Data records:
>>>>>

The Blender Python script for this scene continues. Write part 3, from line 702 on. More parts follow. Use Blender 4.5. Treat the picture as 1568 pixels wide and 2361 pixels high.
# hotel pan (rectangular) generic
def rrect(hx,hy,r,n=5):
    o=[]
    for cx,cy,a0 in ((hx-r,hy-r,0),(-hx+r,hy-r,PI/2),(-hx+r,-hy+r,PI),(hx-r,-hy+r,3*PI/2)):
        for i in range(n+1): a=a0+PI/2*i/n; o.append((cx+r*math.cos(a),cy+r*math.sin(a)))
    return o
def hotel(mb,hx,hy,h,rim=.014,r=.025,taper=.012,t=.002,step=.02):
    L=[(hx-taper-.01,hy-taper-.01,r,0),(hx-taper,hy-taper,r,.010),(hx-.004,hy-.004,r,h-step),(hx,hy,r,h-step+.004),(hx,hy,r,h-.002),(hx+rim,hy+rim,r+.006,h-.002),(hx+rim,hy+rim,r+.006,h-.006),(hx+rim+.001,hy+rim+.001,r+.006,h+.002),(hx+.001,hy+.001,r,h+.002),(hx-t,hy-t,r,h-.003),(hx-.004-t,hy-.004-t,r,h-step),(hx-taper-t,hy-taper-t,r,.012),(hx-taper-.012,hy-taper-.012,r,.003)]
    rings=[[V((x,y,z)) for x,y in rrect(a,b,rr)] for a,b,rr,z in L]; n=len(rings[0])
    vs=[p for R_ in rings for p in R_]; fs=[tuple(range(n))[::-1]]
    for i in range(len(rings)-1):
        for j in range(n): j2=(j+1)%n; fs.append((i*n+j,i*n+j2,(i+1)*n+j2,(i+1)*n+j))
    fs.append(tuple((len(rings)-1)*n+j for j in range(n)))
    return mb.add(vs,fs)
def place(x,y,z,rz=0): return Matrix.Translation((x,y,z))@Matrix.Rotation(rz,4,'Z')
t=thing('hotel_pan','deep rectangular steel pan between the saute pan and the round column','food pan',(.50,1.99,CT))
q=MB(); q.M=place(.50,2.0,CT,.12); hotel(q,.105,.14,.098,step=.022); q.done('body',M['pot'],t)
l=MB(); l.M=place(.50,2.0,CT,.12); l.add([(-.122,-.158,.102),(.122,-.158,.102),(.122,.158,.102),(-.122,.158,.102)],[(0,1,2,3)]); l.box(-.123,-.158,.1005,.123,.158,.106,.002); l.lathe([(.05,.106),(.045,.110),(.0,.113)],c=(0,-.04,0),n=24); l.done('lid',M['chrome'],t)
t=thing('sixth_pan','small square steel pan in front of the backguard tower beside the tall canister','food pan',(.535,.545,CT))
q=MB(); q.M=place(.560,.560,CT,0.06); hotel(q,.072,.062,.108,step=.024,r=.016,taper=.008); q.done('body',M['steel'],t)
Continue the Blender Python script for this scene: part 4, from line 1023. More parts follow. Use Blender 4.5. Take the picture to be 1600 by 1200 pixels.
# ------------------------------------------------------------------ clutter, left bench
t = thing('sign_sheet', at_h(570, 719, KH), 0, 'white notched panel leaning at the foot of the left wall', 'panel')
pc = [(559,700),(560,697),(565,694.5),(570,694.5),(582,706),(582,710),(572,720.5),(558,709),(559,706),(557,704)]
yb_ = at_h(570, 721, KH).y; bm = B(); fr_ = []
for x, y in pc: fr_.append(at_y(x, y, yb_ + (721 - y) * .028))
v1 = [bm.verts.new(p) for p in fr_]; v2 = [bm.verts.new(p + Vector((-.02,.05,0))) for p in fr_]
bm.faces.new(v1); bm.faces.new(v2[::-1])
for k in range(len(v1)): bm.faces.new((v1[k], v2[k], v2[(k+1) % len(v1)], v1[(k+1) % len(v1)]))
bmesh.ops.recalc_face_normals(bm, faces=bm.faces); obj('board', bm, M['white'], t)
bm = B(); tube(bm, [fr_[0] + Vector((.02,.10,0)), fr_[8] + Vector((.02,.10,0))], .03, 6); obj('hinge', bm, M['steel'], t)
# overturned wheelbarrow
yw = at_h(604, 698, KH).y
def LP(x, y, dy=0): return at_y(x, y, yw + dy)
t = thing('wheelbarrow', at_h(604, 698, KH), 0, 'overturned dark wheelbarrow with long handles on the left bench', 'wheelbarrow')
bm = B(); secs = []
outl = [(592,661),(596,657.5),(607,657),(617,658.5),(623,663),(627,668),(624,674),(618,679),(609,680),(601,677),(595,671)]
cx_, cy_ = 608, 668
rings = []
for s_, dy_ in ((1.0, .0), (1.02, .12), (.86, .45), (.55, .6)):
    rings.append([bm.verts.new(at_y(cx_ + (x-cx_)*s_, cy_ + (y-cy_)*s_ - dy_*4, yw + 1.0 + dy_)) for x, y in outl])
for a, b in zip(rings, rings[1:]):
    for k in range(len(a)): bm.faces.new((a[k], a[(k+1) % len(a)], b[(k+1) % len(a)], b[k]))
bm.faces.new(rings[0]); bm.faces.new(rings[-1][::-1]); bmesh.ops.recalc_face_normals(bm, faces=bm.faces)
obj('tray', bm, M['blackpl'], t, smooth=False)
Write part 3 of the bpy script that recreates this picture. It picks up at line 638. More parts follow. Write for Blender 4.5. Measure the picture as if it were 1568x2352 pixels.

<<<<<

EXERCISE DESCRIPTION |
Copy out the whole listing exactly; please set it all down.

THE SOLUTION |
The Blender Python script for this scene continues. Write part 3, from line 702 on. More parts follow. Use Blender 4.5. Treat the picture as 1568 pixels wide and 2361 pixels high.
# hotel pan (rectangular) generic
def rrect(hx,hy,r,n=5):
    o=[]
    for cx,cy,a0 in ((hx-r,hy-r,0),(-hx+r,hy-r,PI/2),(-hx+r,-hy+r,PI),(hx-r,-hy+r,3*PI/2)):
        for i in range(n+1): a=a0+PI/2*i/n; o.append((cx+r*math.cos(a),cy+r*math.sin(a)))
    return o
def hotel(mb,hx,hy,h,rim=.014,r=.025,taper=.012,t=.002,step=.02):
    L=[(hx-taper-.01,hy-taper-.01,r,0),(hx-taper,hy-taper,r,.010),(hx-.004,hy-.004,r,h-step),(hx,hy,r,h-step+.004),(hx,hy,r,h-.002),(hx+rim,hy+rim,r+.006,h-.002),(hx+rim,hy+rim,r+.006,h-.006),(hx+rim+.001,hy+rim+.001,r+.006,h+.002),(hx+.001,hy+.001,r,h+.002),(hx-t,hy-t,r,h-.003),(hx-.004-t,hy-.004-t,r,h-step),(hx-taper-t,hy-taper-t,r,.012),(hx-taper-.012,hy-taper-.012,r,.003)]
    rings=[[V((x,y,z)) for x,y in rrect(a,b,rr)] for a,b,rr,z in L]; n=len(rings[0])
    vs=[p for R_ in rings for p in R_]; fs=[tuple(range(n))[::-1]]
    for i in range(len(rings)-1):
        for j in range(n): j2=(j+1)%n; fs.append((i*n+j,i*n+j2,(i+1)*n+j2,(i+1)*n+j))
    fs.append(tuple((len(rings)-1)*n+j for j in range(n)))
    return mb.add(vs,fs)
def place(x,y,z,rz=0): return Matrix.Translation((x,y,z))@Matrix.Rotation(rz,4,'Z')
t=thing('hotel_pan','deep rectangular steel pan between the saute pan and the round column','food pan',(.50,1.99,CT))
q=MB(); q.M=place(.50,2.0,CT,.12); hotel(q,.105,.14,.098,step=.022); q.done('body',M['pot'],t)
l=MB(); l.M=place(.50,2.0,CT,.12); l.add([(-.122,-.158,.102),(.122,-.158,.102),(.122,.158,.102),(-.122,.158,.102)],[(0,1,2,3)]); l.box(-.123,-.158,.1005,.123,.158,.106,.002); l.lathe([(.05,.106),(.045,.110),(.0,.113)],c=(0,-.04,0),n=24); l.done('lid',M['chrome'],t)
t=thing('sixth_pan','small square steel pan in front of the backguard tower beside the tall canister','food pan',(.535,.545,CT))
q=MB(); q.M=place(.560,.560,CT,0.06); hotel(q,.072,.062,.108,step=.024,r=.016,taper=.008); q.done('body',M['steel'],t)
Continue the Blender Python script for this scene: part 4, from line 1023. More parts follow. Use Blender 4.5. Take the picture to be 1600 by 1200 pixels.
# ------------------------------------------------------------------ clutter, left bench
t = thing('sign_sheet', at_h(570, 719, KH), 0, 'white notched panel leaning at the foot of the left wall', 'panel')
pc = [(559,700),(560,697),(565,694.5),(570,694.5),(582,706),(582,710),(572,720.5),(558,709),(559,706),(557,704)]
yb_ = at_h(570, 721, KH).y; bm = B(); fr_ = []
for x, y in pc: fr_.append(at_y(x, y, yb_ + (721 - y) * .028))
v1 = [bm.verts.new(p) for p in fr_]; v2 = [bm.verts.new(p + Vector((-.02,.05,0))) for p in fr_]
bm.faces.new(v1); bm.faces.new(v2[::-1])
for k in range(len(v1)): bm.faces.new((v1[k], v2[k], v2[(k+1) % len(v1)], v1[(k+1) % len(v1)]))
bmesh.ops.recalc_face_normals(bm, faces=bm.faces); obj('board', bm, M['white'], t)
bm = B(); tube(bm, [fr_[0] + Vector((.02,.10,0)), fr_[8] + Vector((.02,.10,0))], .03, 6); obj('hinge', bm, M['steel'], t)
# overturned wheelbarrow
yw = at_h(604, 698, KH).y
def LP(x, y, dy=0): return at_y(x, y, yw + dy)
t = thing('wheelbarrow', at_h(604, 698, KH), 0, 'overturned dark wheelbarrow with long handles on the left bench', 'wheelbarrow')
bm = B(); secs = []
outl = [(592,661),(596,657.5),(607,657),(617,658.5),(623,663),(627,668),(624,674),(618,679),(609,680),(601,677),(595,671)]
cx_, cy_ = 608, 668
rings = []
for s_, dy_ in ((1.0, .0), (1.02, .12), (.86, .45), (.55, .6)):
    rings.append([bm.verts.new(at_y(cx_ + (x-cx_)*s_, cy_ + (y-cy_)*s_ - dy_*4, yw + 1.0 + dy_)) for x, y in outl])
for a, b in zip(rings, rings[1:]):
    for k in range(len(a)): bm.faces.new((a[k], a[(k+1) % len(a)], b[(k+1) % len(a)], b[k]))
bm.faces.new(rings[0]); bm.faces.new(rings[-1][::-1]); bmesh.ops.recalc_face_normals(bm, faces=bm.faces)
obj('tray', bm, M['blackpl'], t, smooth=False)
Write part 3 of the bpy script that recreates this picture. It picks up at line 638. More parts follow. Write for Blender 4.5. Measure the picture as if it were 1568x2352 pixels.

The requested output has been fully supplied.